Kobo CEO Mike Serbinis talks tablets, Rakutan and more

E-reader company unveils new line-up of devices, including an Android tablet.

Jeff Beer 0

Kobo e-readers (Photo: Courtesy Kobo PR)

Over the last few months we’ve heard about the onslaught of tablets hitting the market like Google’s just-released Nexus 7 tablet, Samsung’s Galaxy Note 2 phone/tablet hybrid, Microsoft’s Surface tablet, Amazon’s new Kindle Fire and maybe even an iPad Mini.

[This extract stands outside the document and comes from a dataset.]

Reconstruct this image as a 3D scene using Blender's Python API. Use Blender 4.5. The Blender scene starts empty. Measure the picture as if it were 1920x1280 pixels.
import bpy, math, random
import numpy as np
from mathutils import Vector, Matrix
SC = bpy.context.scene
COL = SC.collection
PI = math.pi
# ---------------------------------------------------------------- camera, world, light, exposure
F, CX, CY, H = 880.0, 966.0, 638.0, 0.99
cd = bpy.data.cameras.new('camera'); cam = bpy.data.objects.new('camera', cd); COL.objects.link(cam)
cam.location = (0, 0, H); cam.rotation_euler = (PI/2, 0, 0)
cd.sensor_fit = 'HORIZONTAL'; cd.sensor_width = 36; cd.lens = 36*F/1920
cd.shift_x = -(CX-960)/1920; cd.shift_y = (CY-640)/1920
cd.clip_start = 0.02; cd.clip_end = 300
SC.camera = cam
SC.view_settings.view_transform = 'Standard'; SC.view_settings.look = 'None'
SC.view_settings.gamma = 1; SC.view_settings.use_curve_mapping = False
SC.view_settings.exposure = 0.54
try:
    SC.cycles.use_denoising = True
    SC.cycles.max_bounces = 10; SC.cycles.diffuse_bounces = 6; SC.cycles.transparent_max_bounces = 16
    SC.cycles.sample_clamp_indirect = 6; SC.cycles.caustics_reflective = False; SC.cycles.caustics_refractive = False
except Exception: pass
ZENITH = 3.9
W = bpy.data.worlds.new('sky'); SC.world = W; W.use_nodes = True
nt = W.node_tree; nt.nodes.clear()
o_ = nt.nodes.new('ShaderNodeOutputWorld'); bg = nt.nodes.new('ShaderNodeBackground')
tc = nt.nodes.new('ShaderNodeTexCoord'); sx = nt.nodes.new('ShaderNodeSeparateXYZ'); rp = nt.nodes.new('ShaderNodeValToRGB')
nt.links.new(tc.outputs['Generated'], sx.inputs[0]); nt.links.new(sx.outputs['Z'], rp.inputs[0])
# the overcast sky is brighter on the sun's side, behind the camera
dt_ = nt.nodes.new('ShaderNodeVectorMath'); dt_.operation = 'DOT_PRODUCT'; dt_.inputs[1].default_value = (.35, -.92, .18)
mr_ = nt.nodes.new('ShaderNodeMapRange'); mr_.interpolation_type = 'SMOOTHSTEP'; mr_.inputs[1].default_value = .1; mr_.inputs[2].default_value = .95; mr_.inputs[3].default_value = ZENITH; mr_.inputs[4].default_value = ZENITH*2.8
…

In its first releases since being acquired last year by Japanese retailer Rakutan, Canadian-bred e-reader and e-book company Kobo has unveiled its latest line-up of devices. They include a 5″ Kobo Mini and a new version of its popular Touch e-reader that allows you to read in the dark. But the toy that will raise the most eyebrows is the Kobo Arc, an Android-powered 7″ HD tablet due out in November, that’s taking aim at the same market targeted by Amazon’s Kindle Fire.

I spoke to Kobo CEO Mike Serbinis about the Arc, how he expects it to compete in the cutthroat world of tablets and how the company has fared in its first year under Rakutan.

Canadian Business: Kobo’s first swing at a tablet was last year’s Vox. What are the biggest differences between the Arc and the Vox? What were some lessons you learned from that release?

Serbinis: [The difference is] the Arc is something Kobo has designed from the ground up. Every aspect—from its industrial design, its electronics, its software—has been developed by Kobo’s team. It’s Kobo’s innovation from the ground up. As a young start-up getting into electronic devices, in the past we’ve relied on other partners in certain areas for components. Here, this is Kobo from the ground up. So from a quality standpoint, it’s taking all the great things we learned from Kobo Touch and how we designed that and applying it to a different form.

For the software, we focused on creating a unique experience to help people discover content. You could be reading the Steve Jobs book and you could pin it to a Tapestry—[Kobo's custom Android OS] which works like a combination of Pinterest/Kobo—and you might get a suggestion to check out the Beatles White Album, which he references in the book. So you can get these cross-media references, whether it’s a movie talked about in a book, a movie based on a book, music referencing a book or vice-versa. You could pin a New York Times obituary of Neil Armstrong and Arc could suggest the NASA TV website, books on the moon landing or even a Facebook fanpage on Armstrong.

CB: What is the biggest differentiator between the Arc and its increasing number of competitors?

Serbinis: There are two price points for the Arc, $199 for an 8 GB version and $249 for a 16 GB version. And you’re right, there is a lot of noise in terms of what might be coming out and what has come out. Of course, last year we saw a plethora of tablets come out and try to be the all-singing, all-dancing tablet. We’re not trying to do that. We’re not trying to build the best universal computing device in the world. We’re betting on book lovers and building an experience that will be the best for them when it comes to content discovery, the actual reading experience, the entertainment experience outside of reading. That’s what we focused on.

CB: It can’t hurt that the bulk of content bells and whistles for Amazon’s Kindle Fire aren’t available outside the U.S.

Serbinis: That’s another differentiator between Kobo and its competitors. In the early days we were criticized for looking beyond Canada and selling devices around the world. As a result, we have customers buying e-books in more than 190 countries, partners carrying the devices in more than 12 countries, when they start hitting shelves in early November.

CB: How has the first year with Rakutan been going?

Serbinis: It’s been eight months and 20 days since the transaction closed, but who’s counting? All in all, I’d give it an A+ grade. There’s always challenges. To access all these benefits, you have to learn how to work with each other. Over the 13-hour time zone difference, that can be challenging. But between video conferencing and launching in Japan, things are working very well. We’re a primary growth strategy for them. We can get into countries faster than they can with our partnership model and it’s a model that they buy into. That’s perhaps the biggest difference between Rakutan and Amazon, that Rakutan empowers merchants whereas Amazon tries to compete with them. So that’s very simpatico with our philosophy of partnering, breathing freely and having an open platform. So it’s been going great.